Mindfulness for Beginners: Nurturing the Beginner's Mind

Mindfulness for Beginners

  • Nurture the Beginner’s Mind
  • Find the Consciousness of a Child
  • Manage the Expert

Mindfulness is a practice of being purposefully aware of ourselves and being fully present in the moment. With practice, we become more fully attentive to our thoughts, actions, sensations, and feelings in the moment. As we explore mindfulness for beginners, we first need to recognize the beginner’s mind.

Nurturing a Beginner’s Mind

A beginner’s mind holds an attitude that is open to what is present in the moment. When we are fully present in the moment, life is experienced as if for the first time. This moment has never been experienced before. It is unknown, brand new, unique, and full of possibilities. Experiencing the moment in this way frees us of assumptions, expectations, and routine. As we do this, we are opened to an in-flow of intuition, creativity, joy, miracle, and wonder.

Finding the Consciousness of a Child

Observing young children at play can provide us with an example of Beginner’s Mind. When at play children are exploring, discovering, and inventing. They are not thinking of everything that must be accomplished in the day. They aren’t preoccupied with the afternoon, the evening, or tasks they need complete. They are engaged in the broad and minute details of the moment, and the wonder of its unfolding. Children at play are open to all possibilities.

This is referenced In the New Testament when Jesus says, “Unless you change and become like little children, you will never enter the kingdom of heaven”. This can be understood to mean that the practice of the beginner’s mind (becoming like little children) is a path to higher consciousness (heaven).

Managing Our Expert

Practicing mindfulness for beginners can be difficult when we perceive ourselves to be experts at something. Being an expert requires that we are focused on logic, reason, and patterns that rule the expert mind. The personality (ego) is attached and invested in knowing the answers and how others perceive our accomplishments and expertise.
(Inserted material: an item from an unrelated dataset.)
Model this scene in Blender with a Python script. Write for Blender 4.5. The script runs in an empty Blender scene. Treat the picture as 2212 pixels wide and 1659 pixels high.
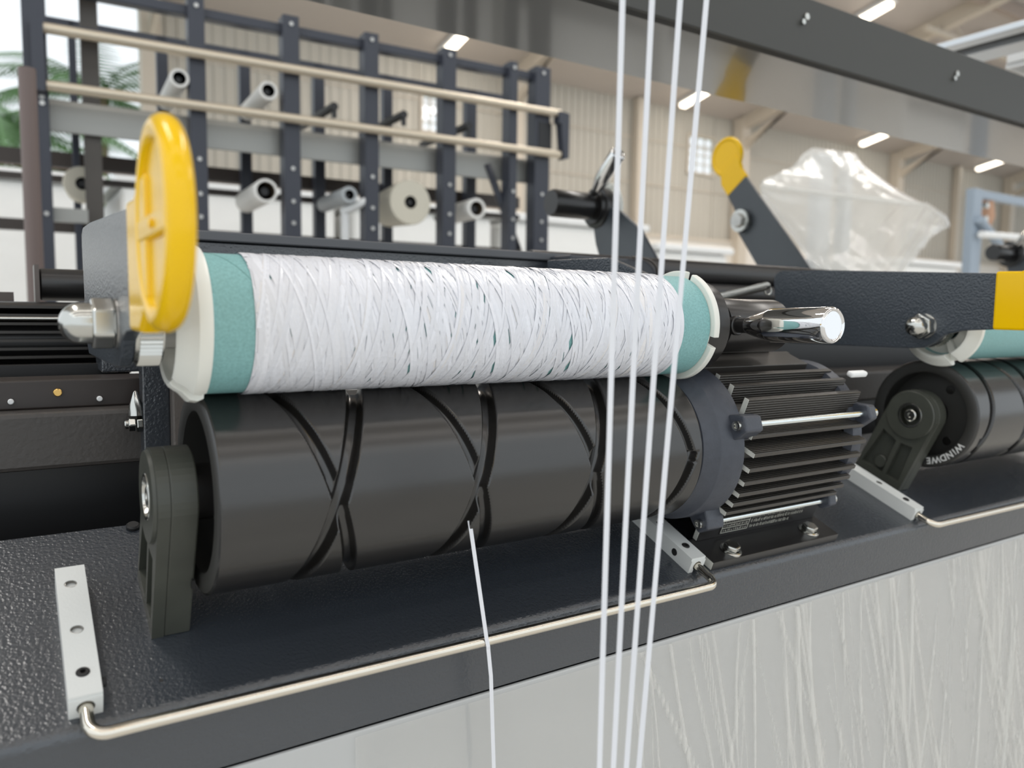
import bpy, math, random
import numpy as np
from mathutils import Matrix, Vector
random.seed(7); rng = np.random.default_rng(7)
S = bpy.context.scene
COL = S.collection
R = math.radians
MM = 0.001
TILT = 0.38096          # the winder deck slopes up towards the back by 21.8 degrees

# ------------------------------------------------------------------ camera, world, lights, exposure
cd = bpy.data.cameras.new('camera'); cam = bpy.data.objects.new('camera', cd); COL.objects.link(cam)
cd.sensor_width = 36.0; cd.sensor_fit = 'HORIZONTAL'; cd.lens = 1683.2 / 2212 * 36.0
cd.clip_start = 0.01; cd.clip_end = 200
rt = Vector((0.83948, -0.543256, 0.01209)); dn = Vector((-0.038329, -0.081393, -0.995945)); fw = Vector((0.542037, 0.835613, -0.08915))
m = Matrix((rt, -dn, -fw)).transposed().to_4x4(); m.translation = Vector((-67.51, -380.87, 138.24)) * MM
cam.matrix_world = m
cd.dof.use_dof = True; cd.dof.focus_distance = 0.425; cd.dof.aperture_fstop = 8.5
S.camera = cam

w = bpy.data.worlds.new('world'); S.world = w; w.use_nodes = True
nt = w.node_tree; bg = nt.nodes['Background']
bg.inputs[0].default_value = (0.90, 0.96, 1.0, 1); bg.inputs[1].default_value = 1.9

def area(name, loc, size, power, color, rot=(0, 0, 0)):
    l = bpy.data.lights.new(name, 'AREA'); l.shape = 'RECTANGLE'; l.size, l.size_y = size; l.energy = power; l.color = color
    o = bpy.data.objects.new(name, l); COL.objects.link(o); o.location = loc; o.rotation_euler = rot
    return o
# area lights added to light the hall, without fixtures (rows along Y)
for i, x in enumerate((-1.2, 3.0, 7.2, 11.4)):
    area('hall_fill_row', (x, 2.0, 4.2), (0.5, 4.0), 150, (1.0, 0.96, 0.91))
for i, y in enumerate((-1.2, -3.2, -5.2)):
    area('hall_fill_row', (2.0, y, 4.6), (14.0, 0.3), 80, (1.0, 0.96, 0.92))  # added rows along X, behind the camera, for bright bands on the drum
for i, x in enumerate((4.2, 8.0, 12.2)):
    area('hall_fill_row', (x, 6.2, 3.35), (0.4, 2.4), 140, (1.0, 0.91, 0.82))
S.view_settings.view_transform = 'Standard'; S.view_settings.look = 'None'
S.view_settings.exposure = -0.62; S.view_settings.gamma = 1.0; S.view_settings.use_curve_mapping = False

# ------------------------------------------------------------------ materials
MATS = {}
def mat(name, col, rough=0.5, metal=0.0, spec=0.5, bump=None, var=0.0, vscale=60, coat=0.0, emit=0.0, trans=0.0, alpha=None, sss=0.0, stretch=None):
    """bump=(scale, strength, distance_mm); var = brightness variation of the base colour (grain of the material)"""
    if name in MATS: return MATS[name]
    M = bpy.data.materials.new(name); M.use_nodes = True; n = M.node_tree.nodes; L = M.node_tree.links
    b = n['Principled BSDF']
    b.inputs['Base Color'].default_value = (*col, 1); b.inputs['Roughness'].default_value = rough; b.inputs['Metallic'].default_value = metal
    b.inputs['Specular IOR Level'].default_value = spec; b.inputs['Coat Weight'].default_value = coat; b.inputs['Coat Roughness'].default_value = 0.08
    if trans: b.inputs['Transmission Weight'].default_value = trans
    if emit: b.inputs['Emission Color'].default_value = (*col, 1); b.inputs['Emission Strength'].default_value = emit
    if alpha is not None: b.inputs['Alpha'].default_value = alpha
    if sss: b.inputs['Subsurface Weight'].default_value = sss; b.inputs['Subsurface Radius'].default_value = (.004, .004, .004); b.inputs['Subsurface Scale'].default_value = 1
    tc = n.new('ShaderNodeTexCoord'); vec = tc.outputs['Object']
    if stretch:
        mp = n.new('ShaderNodeMapping'); mp.inputs['Scale'].default_value = stretch; L.new(vec, mp.inputs[0]); vec = mp.outputs[0]
    if bump:
        t = n.new('ShaderNodeTexNoise'); t.inputs['Scale'].default_value = bump[0]; t.inputs['Detail'].default_value = 1.5; L.new(vec, t.inputs['Vector'])
        bp = n.new('ShaderNodeBump'); bp.inputs['Strength'].default_value = bump[1]; bp.inputs['Distance'].default_value = bump[2] * MM
        L.new(t.outputs['Fac'], bp.inputs['Height']); L.new(bp.outputs[0], b.inputs['Normal'])
    if var:
        t2 = n.new('ShaderNodeTexNoise'); t2.inputs['Scale'].default_value = vscale; t2.inputs['Detail'].default_value = 4; L.new(vec, t2.inputs['Vector'])
        mr = n.new('ShaderNodeMapRange'); mr.inputs[1].default_value = .25; mr.inputs[2].default_value = .75; mr.inputs[3].default_value = 1 - var; mr.inputs[4].default_value = 1 + var; L.new(t2.outputs['Fac'], mr.inputs[0])
        mx = n.new('ShaderNodeMix'); mx.data_type = 'RGBA'; mx.blend_type = 'MULTIPLY'; mx.inputs[0].default_value = 1
        mx.inputs[6].default_value = (*col, 1); L.new(mr.outputs[0], mx.inputs[7]); L.new(mx.outputs[2], b.inputs['Base Color'])
    MATS[name] = M
    return M
paint = mat('hammered_paint', (.036, .042, .051), .27, bump=(600, .75, .45), spec=1.0)
paint_fine = mat('arm_paint', (.043, .052, .064), .28, bump=(700, .9, .5), spec=.8)
paint_smooth = mat('beam_paint', (.085, .085, .08), .30, bump=(500, .1, .06), spec=1.0, coat=.6)
brown_paint = mat('spine_paint', (.060, .054, .050), .42, bump=(420, .6, .35))
blackp = mat('black_paint', (.012, .012, .013), .4)
blackg = mat('black_oxide', (.018, .017, .017), .28, spec=.6)
bake = mat('bakelite', (.012, .011, .010), .25, spec=.9, bump=(1500, .12, .08), stretch=(.08, 1, 1), var=.15, vscale=350)
bake_end = mat('bakelite_matte', (.034, .033, .030), .5, bump=(900, .2, .1))
block_p = mat('block_plastic', (.052, .055, .045), .42, bump=(300, .25, .15), spec=.5, var=.15)
white_bar = mat('white_powder_coat', (.69, .705, .69), .38, bump=(800, .3, .25))
steel = mat('bright_steel', (.56, .56, .53), .2, metal=1, bump=(600, .08, .05))
steel_d = mat('dull_steel', (.50, .49, .47), .35, metal=1, bump=(500, .3, .1), var=.2)
rodm = mat('polished_rod', (.74, .69, .60), .16, metal=1)
chrome = mat('chrome', (.80, .80, .80), .05, metal=1)
paper = mat('teal_paper', (.215, .43, .43), .5, bump=(1400, .35, .12), var=.16, vscale=900)
yarnm = mat('white_tape', (.72, .735, .79), .26, spec=.6)
_n = yarnm.node_tree; _a = _n.nodes.new('ShaderNodeAttribute'); _a.attribute_name = 'tape_tone'
_x = _n.nodes.new('ShaderNodeMix'); _x.data_type = 'RGBA'; _x.blend_type = 'MULTIPLY'; _x.inputs[0].default_value = 1; _x.inputs[6].default_value = (.80, .815, .875, 1)
_n.links.new(_a.outputs['Color'], _x.inputs[7]); _n.links.new(_x.outputs[2], _n.nodes['Principled BSDF'].inputs['Base Color'])
yarnb = mat('white_tape_core', (.80, .81, .85), .5)
tapem = mat('hanging_tape', (.76, .77, .81), .35, spec=.5)
plast = mat('white_plastic', (.80, .80, .74), .36, sss=.1, bump=(250, .1, .1))
yellow = mat('yellow_vinyl', (.90, .54, .0), .2, spec=.4)
def ribbed(name, axis):
    M = mat(name, (.060, .055, .049), .34, metal=.3); n = M.node_tree.nodes; L = M.node_tree.links
    tc = n.new('ShaderNodeTexCoord'); wv = n.new('ShaderNodeTexWave'); wv.bands_direction = axis; wv.inputs['Scale'].default_value = 190; wv.inputs['Distortion'].default_value = 0
    bp = n.new('ShaderNodeBump'); bp.inputs['Strength'].default_value = .8; bp.inputs['Distance'].default_value = .0004
    L.new(tc.outputs['Object'], wv.inputs['Vector']); L.new(wv.outputs['Fac'], bp.inputs['Height']); L.new(bp.outputs[0], n['Principled BSDF'].inputs['Normal'])
    return M
fin_z = ribbed('ribbed_fin', 'Z'); fin_y = ribbed('ribbed_fin_flat', 'Y')
anod = mat('anodised_fins', (.050, .046, .042), .36, metal=.25, bump=(900, .5, .12), stretch=(.02, 1, 1))
cut = mat('cut_aluminium', (.66, .66, .61), .45, metal=.15, bump=(900, .3, .1))
bell = mat('cast_bell_paint', (.052, .058, .074), .42, bump=(700, .4, .25), var=.12, vscale=200)
brass = mat('brass', (.70, .45, .15), .3, metal=1)
rubber = mat('black_rubber', (.012, .012, .012), .6)
panel_w = mat('front_panel_paint', (.50, .505, .50), .4, bump=(300, .1, .1))
creel_p = mat('creel_paint', (.040, .045, .062), .40, spec=.5)
creel_br = mat('creel_brown_post', (.085, .075, .066), .5)
beige_rod = mat('beige_tube', (.66, .58, .46), .32, metal=.55)
greyt = mat('tray_sheet', (.33, .33, .31), .38, metal=.5)
tubew = mat('white_tube', (.84, .83, .80), .5)
tubeg = mat('grey_tube', (.42, .45, .47), .45)
tubeb = mat('brown_core', (.12, .09, .06), .6)
cream = mat('cream_yarn', (.70, .66, .55), .6, bump=(200, .4, .5))
wallm = mat('wall_sheet', (.475, .452, .40), .5, var=.05, vscale=.8)
walll = mat('wall_trim', (.56, .50, .42), .5)
ceilm = mat('roof_sheet', (.49, .445, .41), .6)
floorm = mat('concrete', (.66, .645, .61), .6, var=.1, vscale=3)
lampm = mat('lit_tube', (1.0, .90, .74), emit=7.0)
wrapw = mat('white_wrap', (.86, .86, .84), .3, bump=(12, .5, 8))
bluem = mat('blue_grey_paint', (.30, .36, .43), .45)
alu = mat('aluminium', (.66, .69, .72), .3, metal=.7)
whitep = mat('white_paint', (.82, .83, .83), .4)
leafm = mat('palm_leaf', (.10, .22, .06), .5)
trunkm = mat('palm_trunk', (.20, .15, .10), .8)
grass = mat('grass_ground', (.12, .22, .06), .9, var=.3, vscale=2)
letter = mat('white_print', (.72, .72, .70), .5)
printm = mat('label_print', (.50, .50, .44), .5)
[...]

When we live patterns of the past and expectation, we exclude potential new and unknown experience. This can have a choking effect on creativity and intuition.

Living with a beginner’s mind opens us to awe and excitement for the unknown. Spend this week being mindful in the moment and recognizing where you are wanting to be an expert. How does this close off possibility? When you notice your inner expert, thank them, and give them permission to withdraw so you can cultivate being fully in the moment. As you open to unfolding gifts and wonder, joy will follow.